108. Error Correcting Your Way To Success

Simple version

Everyone wants to be successful
But success often seems out of reach
Because what we are looking for is a step by step guide
Unfortunately, there are no recipes for success
But there is something else – an explanation for failure
The worst explanations disable you and your desire to improve
The better the explanation, the more errors you can correct
And with each error you correct, you don’t just get closer to success
You learn how to create it on your own terms.

Expanded Version

Everyone wants to be successful
From athletes chasing championships to students striving for top grades, people across all walks of life crave achievement. This desire is driven by the promise of validation, freedom, or fulfillment that success seems to offer.

But success often seems out of reach
Despite putting in effort, many still feel stuck. A small business owner might work tirelessly yet see no profits, or a job seeker might face repeated rejections despite being qualified. This creates a sense of confusion and discouragement.

Because what we are looking for is a step by step guide
We want clear instructions, like a recipe: do X, then Y, and you'll get Z. Self-help books, productivity hacks, and career advice often promise this kind of linear path. But life rarely unfolds in such a predictable way.

Unfortunately, there are no recipes for success
What works for one person may completely fail for another. Two startups can follow the same business model — one thrives, the other crashes. There are too many variables: context, timing, luck, interpretation. Success is not like baking; it’s more like inventing.

But there is something else – an explanation for failure
Instead of guaranteed steps to win, we can investigate why things didn’t work. For instance, a failed product launch might reveal poor customer research or unclear messaging. This kind of insight is gold.

The worst explanations disable you and your desire to improve
If you explain failure by saying, “I’m just not good enough,” or “It’s all rigged,” you're giving up agency. These explanations end inquiry. They close off the possibility of learning and adapting.

The better the explanation, the more errors you can correct
Saying, “I didn’t test the idea with real users,” leads to a useful correction. It sparks the next experiment. Good explanations are actionable — they point to specific flaws in reasoning, understanding, or execution that can be improved.

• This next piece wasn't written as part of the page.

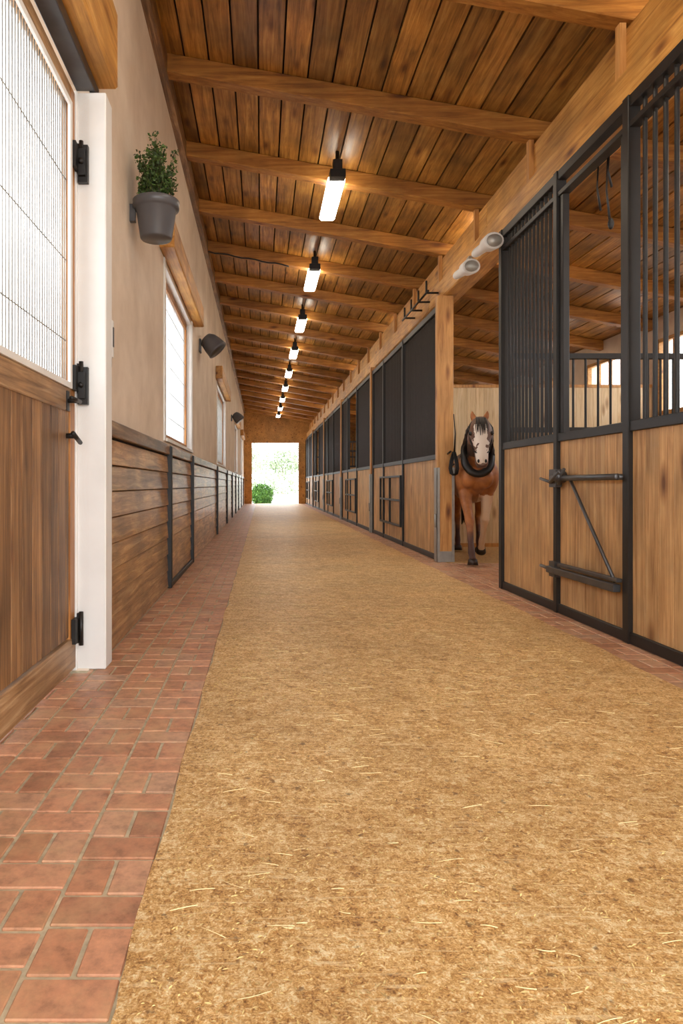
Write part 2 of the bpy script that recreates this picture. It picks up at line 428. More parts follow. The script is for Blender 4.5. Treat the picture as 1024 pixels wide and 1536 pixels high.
rt=root('wainscot_left',(-0.9,19,0.7))
posts=[6.47,8.57,13.4,17.2,20.2,23.0,26.0,29.4,32.4]
b=MB(); edges=[3.76]+posts+[Y1-0.02]
for i in range(len(edges)-1):
    a,c=edges[i]+0.03,edges[i+1]-0.03
    n=8; h=1.27/n
    for k in range(n):
        z=0.01+k*h
        j1,j2=U(-.002,.002),U(-.002,.002)
        b.hexa([(-0.93,a,z),(-0.897+j1,a,z),(-0.897+j2,c,z),(-0.93,c,z),(-0.93,a,z+h-0.006),(-0.910,a,z+h-0.006+j1),(-0.910,c,z+h-0.006+j2),(-0.93,c,z+h-0.006)],0)
b.build('boards',[M['wains']],rt,bevel=0.004)
b=MB()
for i in range(len(edges)-1):
    b.box(-0.93,-0.885,edges[i]+0.03,edges[i+1]-0.03,1.29,1.385)
b.build('cap_rail',[M['cap']],rt,bevel=0.006)
b=MB()
for y in posts: b.box(-0.93,-0.865,y-0.035,y+0.035,0.002,1.37)
b.box(-0.93,-0.87,posts[0]+0.05,posts[1]-0.05,0.002,0.05)
b.build('steel_posts',[M['black']],rt,bevel=0.004)
b=MB()
for i in range(len(edges)-1): b.box(-0.9298,-0.9285,edges[i],edges[i+1],0.002,1.3)
b.build('backing',[M['dark']],rt)

b=MB()
b.box(-1.0,-0.84,3.60,3.75,0.002,3.12)
b.box(-1.2,-0.99,3.58,3.62,0.002,3.12)
b.build('trim_door_jamb',[M['white']],bevel=0.006)
b=MB(); b.box(-0.928,-0.80,1.0,3.72,3.20,3.62); b.build('trim_door_lintel',[M['beamY']],bevel=0.012)
b=MB(); b.box(-1.0,-0.90,1.3,3.7,3.125,3.19); b.build('trim_door_head',[M['iron']],bevel=0.004)
rt=root('door_1',(-1.03,2.5,1.6))
xa,xb=-1.07,-1.0
b=MB(); y=DY0+0.11
while y<DY1-0.1:
    y2=min(y+0.125,DY1-0.115); b.box(xa+0.015,xb-0.006,y,y2-0.006,0.2,1.4); y+=0.125
b.build('lower_boards',[M['door']],rt,bevel=0.003)
b=MB(); b.box(xa,xb,DY0+0.01,DY0+0.11,0.02,3.10); b.box(xa,xb,DY1-0.115,DY1-0.025,0.02,3.10)
b.build('stiles',[M['doorf']],rt,bevel=0.005)
b=MB(); b.box(xa+.01,xa+.014,DY0+0.1,DY1-0.1,0.2,1.4); b.build('backing',[M['dark']],rt)
b=MB(); b.box(xa,xb+0.004,DY0+0.11,DY1-0.115,1.38,1.50); b.box(xa,xb,DY0+0.11,DY1-0.115,3.0,3.10)
b.box(xa,xb+0.006,DY0+0.02,DY1-0.03,0.02,0.19)
b.build('rails',[M['doory']],rt,bevel=0.005)
b=MB(); b.box(-1.05,-1.04,DY0+0.1,DY1-0.105,1.49,3.01); b.build('glass',[M['glass']],rt)
b=MB(); y=DY0+0.12
while y<DY1-0.12:
    b.cyl((-1.02,y,1.49),(-1.02,y,3.01),0.0038,seg=5); y+=0.034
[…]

And with each error you correct, you don’t just get closer to success
You start to build an internal model of what works — a personalized theory of progress. Like a scientist refining a hypothesis, each iteration brings more clarity and power.

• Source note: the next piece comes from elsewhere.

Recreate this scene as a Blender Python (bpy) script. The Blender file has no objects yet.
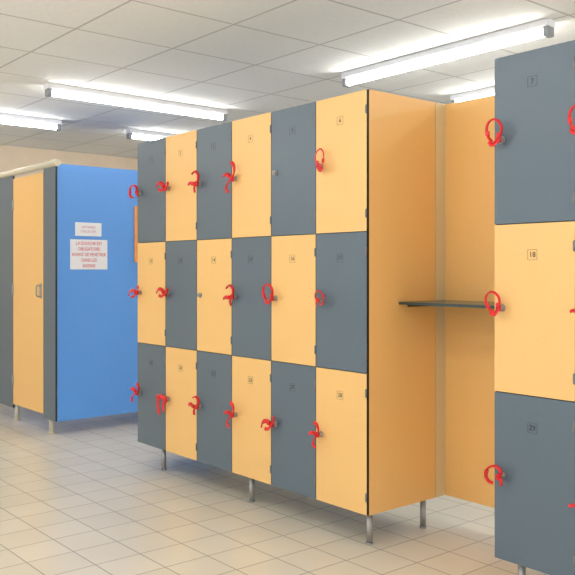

You learn how to create success on your own terms.
Instead of copying others blindly, you develop your own strategies. You trust your ability to learn, adapt, and innovate. That’s true success — not just reaching a goal, but gaining the power to define and achieve goals that matter to you.

Deeper version

Everyone wants to make progress 
Yet progress appears elusive while unresolved problems dominate our horizon.
Because we keep demanding a rule‑based, non‑creative procedure of making progress
Unfortunately, because any formula or ready‑made path is, by definition, non‑creative it is therefore powerless to solve your unique problems.
What is available is a fallible, improvable explanation of why the current attempt fails.
Easy‑to‑vary stories immunise themselves against critique, entrench error, and smother creative effort.
Hard‑to‑vary explanations expose a wider range of errors to rational criticism, expanding their reach.
Each eliminated error not only removes an immediate obstacle but enlarges the space of solvable subproblems.
You become a self‑directed generator of progress capable of unbounded problem‑solving.
Every rational agent seeks to make progress by solving problems creatively “success” is only the outward sign of that progress.